C’est tellement simple que ça va être très rapide de répondre: les gens ne voient la Tunisie que comme un pays ensoleillé où il faut faire du tourisme. Anecdotique en fait…
À ce point-là ?
Oui. C’est pourquoi il est urgent de changer ça.
En fait vous vous faites un peu un travail de pionnier pour mieux ouvrir la Lettonie sur le monde arabe et l’Afrique ?
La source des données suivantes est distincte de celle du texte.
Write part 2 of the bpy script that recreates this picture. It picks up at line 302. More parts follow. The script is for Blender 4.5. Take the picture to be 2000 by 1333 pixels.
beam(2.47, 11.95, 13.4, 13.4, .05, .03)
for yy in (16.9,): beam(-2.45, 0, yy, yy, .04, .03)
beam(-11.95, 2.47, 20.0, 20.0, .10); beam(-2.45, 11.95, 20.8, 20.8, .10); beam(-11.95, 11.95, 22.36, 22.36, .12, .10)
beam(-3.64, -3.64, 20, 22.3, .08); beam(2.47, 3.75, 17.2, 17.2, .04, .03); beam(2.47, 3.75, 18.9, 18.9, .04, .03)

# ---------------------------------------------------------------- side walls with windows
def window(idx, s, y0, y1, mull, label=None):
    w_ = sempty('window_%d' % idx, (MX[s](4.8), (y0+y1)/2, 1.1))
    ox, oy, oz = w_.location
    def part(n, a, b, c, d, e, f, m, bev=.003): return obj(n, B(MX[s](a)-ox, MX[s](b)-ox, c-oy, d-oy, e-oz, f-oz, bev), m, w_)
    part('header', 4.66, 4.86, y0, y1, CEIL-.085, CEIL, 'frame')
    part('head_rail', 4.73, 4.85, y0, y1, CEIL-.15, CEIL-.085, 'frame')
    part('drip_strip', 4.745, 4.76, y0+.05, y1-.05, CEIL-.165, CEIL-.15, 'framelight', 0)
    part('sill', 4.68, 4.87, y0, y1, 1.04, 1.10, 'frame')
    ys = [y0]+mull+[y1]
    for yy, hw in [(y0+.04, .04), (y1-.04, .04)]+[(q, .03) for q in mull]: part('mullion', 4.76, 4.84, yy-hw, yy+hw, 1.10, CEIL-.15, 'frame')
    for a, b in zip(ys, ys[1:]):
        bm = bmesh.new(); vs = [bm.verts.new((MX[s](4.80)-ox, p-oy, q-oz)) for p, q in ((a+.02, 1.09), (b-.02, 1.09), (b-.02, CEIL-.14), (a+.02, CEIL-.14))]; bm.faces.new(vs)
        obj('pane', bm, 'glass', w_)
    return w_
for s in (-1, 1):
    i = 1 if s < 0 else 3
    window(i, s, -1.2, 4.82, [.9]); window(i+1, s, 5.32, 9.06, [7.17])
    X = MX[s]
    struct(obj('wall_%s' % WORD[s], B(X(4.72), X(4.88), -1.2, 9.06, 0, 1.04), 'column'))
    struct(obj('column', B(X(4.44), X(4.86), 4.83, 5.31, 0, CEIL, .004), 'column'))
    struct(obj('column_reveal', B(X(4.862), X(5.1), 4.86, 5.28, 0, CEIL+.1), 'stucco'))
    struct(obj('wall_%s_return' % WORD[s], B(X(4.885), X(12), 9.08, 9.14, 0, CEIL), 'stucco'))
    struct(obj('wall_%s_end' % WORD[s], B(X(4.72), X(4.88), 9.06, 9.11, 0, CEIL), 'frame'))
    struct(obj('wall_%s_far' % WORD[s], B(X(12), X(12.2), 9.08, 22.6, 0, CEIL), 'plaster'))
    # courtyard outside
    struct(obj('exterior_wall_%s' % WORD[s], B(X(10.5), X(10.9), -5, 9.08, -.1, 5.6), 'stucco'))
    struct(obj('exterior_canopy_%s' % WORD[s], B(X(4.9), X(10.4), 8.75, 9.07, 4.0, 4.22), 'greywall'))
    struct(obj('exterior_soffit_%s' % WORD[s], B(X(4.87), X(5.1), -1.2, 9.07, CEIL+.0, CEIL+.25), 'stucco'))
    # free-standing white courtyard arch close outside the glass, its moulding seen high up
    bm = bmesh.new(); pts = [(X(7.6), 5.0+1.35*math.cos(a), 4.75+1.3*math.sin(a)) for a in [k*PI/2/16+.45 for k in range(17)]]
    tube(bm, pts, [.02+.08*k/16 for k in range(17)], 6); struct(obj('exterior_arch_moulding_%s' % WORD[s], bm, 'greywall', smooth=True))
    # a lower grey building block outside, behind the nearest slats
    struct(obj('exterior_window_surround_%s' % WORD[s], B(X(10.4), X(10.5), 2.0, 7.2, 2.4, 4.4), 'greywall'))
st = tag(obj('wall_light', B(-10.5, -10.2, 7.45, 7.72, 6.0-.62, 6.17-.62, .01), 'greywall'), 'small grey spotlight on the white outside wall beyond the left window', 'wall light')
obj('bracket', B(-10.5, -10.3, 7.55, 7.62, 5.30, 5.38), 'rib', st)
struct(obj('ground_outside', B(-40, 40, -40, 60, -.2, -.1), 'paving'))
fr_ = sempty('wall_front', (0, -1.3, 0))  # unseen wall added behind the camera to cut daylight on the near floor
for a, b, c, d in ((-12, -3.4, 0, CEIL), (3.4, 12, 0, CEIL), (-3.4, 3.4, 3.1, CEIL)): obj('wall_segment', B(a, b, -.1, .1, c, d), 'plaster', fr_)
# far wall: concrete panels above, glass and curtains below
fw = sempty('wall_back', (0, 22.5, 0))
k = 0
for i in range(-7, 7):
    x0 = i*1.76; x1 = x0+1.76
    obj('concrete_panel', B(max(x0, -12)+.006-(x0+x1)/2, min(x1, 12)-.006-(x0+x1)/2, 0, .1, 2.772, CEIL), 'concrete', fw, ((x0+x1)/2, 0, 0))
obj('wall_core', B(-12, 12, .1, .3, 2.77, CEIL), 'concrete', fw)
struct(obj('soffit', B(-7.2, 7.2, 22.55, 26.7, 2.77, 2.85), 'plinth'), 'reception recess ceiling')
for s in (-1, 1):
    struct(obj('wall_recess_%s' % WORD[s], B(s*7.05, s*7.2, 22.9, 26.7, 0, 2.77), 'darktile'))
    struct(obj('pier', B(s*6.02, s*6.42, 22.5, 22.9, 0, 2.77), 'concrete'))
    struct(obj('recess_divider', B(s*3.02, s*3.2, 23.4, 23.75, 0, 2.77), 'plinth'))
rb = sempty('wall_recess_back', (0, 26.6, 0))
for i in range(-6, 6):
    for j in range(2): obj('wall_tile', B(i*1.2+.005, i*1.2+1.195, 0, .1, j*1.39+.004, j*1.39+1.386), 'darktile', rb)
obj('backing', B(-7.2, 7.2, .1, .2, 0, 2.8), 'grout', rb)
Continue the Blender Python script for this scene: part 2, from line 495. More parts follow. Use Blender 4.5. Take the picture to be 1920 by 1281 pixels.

Peut-être (Sourire amusé et étonné). Je n’ai pas vu les choses sous cet angle. Mais inversement ce serait vraiment super si les Tunisiens étaient eux-mêmes les pionniers d’un partenariat avec les Lettons en Afrique. C’est tout à fait possible. Il suffit d’essayer.
On vous sent confiant ?
Objectif. Optimiste par principe. La Tunisie est une république. Et puis elle fait un apprentissage de la démocratie. Dans une phase d’apprentissage on est peu être un peu plus ouverts à des idées nouvelles… La Lettonie offre beaucoup de possibilités en échange : un point de chute en Europe, un marché dynamique, des capacités de décryptage géopolitique vis-à-vis de pays imposants comme la Russie qui a fait ces dernières années de plus en plus d’incursions dans le continent africain.
De quelle manière avez-vous organisé votre séjour en Tunisie ?
Sousse va être ma destination privilégiée, avec au second rang Tunis. Mais Monastir et Sfax m’intéressent également. Et pourquoi pas le Nord-Ouest si méconnu ?
Et après cette étape tunisienne, la suite du programme ?
Le Maroc, le Sénégal, la Côte d’Ivoire. S’il me reste un peu de temps, la Mauritanie.
Un mot de la fin pour nos lecteurs ?
Je sais que vos lecteurs ou internautes sont en très grande majorité Tunisiens. Alors, je commencerai par dire que je suis impatient de découvrir un pays qui a lancé une révolution de grande ampleur. Content de découvrir l’Afrique du Nord par cette introduction tunisienne. C’est un territoire qui me rend curieux car il a la particularité de se situer entre deux grands États par la superficie que sont l’Algérie et la Libye. Après, une autre motivation anime mon voyage, c’est celle de comprendre la route migratoire en général, sur laquelle est placée votre patrie, terre de transition et d’émigration en même temps.